[DATA SECTION]:

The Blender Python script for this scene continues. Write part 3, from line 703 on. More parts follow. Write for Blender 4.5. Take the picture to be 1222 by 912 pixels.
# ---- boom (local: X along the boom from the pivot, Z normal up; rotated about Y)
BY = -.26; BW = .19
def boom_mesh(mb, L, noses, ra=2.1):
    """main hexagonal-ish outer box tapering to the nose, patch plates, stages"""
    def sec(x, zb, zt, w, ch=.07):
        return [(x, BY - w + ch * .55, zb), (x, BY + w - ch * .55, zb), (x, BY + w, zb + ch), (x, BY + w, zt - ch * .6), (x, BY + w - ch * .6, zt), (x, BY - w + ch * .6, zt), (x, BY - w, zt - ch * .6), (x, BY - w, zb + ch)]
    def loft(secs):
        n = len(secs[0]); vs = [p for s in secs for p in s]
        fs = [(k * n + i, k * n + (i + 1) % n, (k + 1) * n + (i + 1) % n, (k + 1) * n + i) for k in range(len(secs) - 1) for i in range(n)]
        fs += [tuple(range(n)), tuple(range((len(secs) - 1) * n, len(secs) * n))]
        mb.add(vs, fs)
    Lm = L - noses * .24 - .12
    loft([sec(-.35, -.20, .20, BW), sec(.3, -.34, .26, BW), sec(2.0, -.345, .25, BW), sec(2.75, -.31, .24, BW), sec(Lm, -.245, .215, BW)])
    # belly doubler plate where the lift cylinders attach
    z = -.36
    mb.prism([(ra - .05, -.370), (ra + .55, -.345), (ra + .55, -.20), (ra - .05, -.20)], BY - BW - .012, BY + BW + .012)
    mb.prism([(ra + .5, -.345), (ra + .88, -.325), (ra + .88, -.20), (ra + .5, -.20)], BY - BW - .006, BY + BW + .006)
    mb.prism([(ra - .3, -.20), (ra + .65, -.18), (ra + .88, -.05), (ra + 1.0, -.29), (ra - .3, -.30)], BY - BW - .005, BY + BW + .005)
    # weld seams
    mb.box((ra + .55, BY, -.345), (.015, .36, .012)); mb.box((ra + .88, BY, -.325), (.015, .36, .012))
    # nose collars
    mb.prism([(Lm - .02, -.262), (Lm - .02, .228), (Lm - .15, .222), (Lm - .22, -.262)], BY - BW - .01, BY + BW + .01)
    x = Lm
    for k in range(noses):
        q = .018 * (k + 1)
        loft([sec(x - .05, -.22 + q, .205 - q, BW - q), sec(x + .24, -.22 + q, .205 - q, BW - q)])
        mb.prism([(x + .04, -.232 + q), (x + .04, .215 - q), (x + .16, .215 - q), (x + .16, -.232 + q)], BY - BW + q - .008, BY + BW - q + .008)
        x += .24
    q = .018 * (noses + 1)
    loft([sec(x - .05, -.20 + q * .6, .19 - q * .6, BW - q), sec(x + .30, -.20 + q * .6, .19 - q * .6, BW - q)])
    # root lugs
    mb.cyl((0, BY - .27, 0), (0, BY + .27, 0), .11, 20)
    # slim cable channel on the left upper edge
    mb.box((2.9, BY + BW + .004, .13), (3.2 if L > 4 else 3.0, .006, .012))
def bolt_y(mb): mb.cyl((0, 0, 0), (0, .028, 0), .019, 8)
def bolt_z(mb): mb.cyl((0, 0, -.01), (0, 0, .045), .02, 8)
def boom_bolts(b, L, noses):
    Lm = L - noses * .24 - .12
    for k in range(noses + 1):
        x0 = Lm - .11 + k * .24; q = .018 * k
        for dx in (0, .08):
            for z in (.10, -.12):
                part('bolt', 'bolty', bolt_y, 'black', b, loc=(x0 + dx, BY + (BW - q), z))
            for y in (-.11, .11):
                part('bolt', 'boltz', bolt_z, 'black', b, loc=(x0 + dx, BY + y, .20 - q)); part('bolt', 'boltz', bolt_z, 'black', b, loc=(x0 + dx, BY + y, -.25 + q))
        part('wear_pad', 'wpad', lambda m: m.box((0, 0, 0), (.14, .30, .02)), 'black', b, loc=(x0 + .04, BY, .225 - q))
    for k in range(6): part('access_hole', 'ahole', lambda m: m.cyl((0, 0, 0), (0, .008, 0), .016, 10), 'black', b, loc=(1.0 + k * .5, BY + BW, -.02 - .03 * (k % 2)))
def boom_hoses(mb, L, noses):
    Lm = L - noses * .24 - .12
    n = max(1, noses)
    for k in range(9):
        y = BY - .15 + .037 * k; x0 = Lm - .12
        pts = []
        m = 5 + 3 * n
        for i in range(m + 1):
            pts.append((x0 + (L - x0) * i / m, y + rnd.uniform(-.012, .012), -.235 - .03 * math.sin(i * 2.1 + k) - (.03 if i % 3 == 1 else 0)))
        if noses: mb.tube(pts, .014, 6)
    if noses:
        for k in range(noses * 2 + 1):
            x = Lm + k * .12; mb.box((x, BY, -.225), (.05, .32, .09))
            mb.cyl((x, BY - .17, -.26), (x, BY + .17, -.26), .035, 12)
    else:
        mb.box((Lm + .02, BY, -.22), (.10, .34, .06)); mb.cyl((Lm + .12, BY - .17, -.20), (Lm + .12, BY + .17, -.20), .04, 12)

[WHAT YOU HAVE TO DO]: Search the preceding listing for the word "from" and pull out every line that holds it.

[EXERCISE RESPONSE]:
The Blender Python script for this scene continues. Write part 3, from line 703 on. More parts follow. Write for Blender 4.5. Take the picture to be 1222 by 912 pixels.
# ---- boom (local: X along the boom from the pivot, Z normal up; rotated about Y)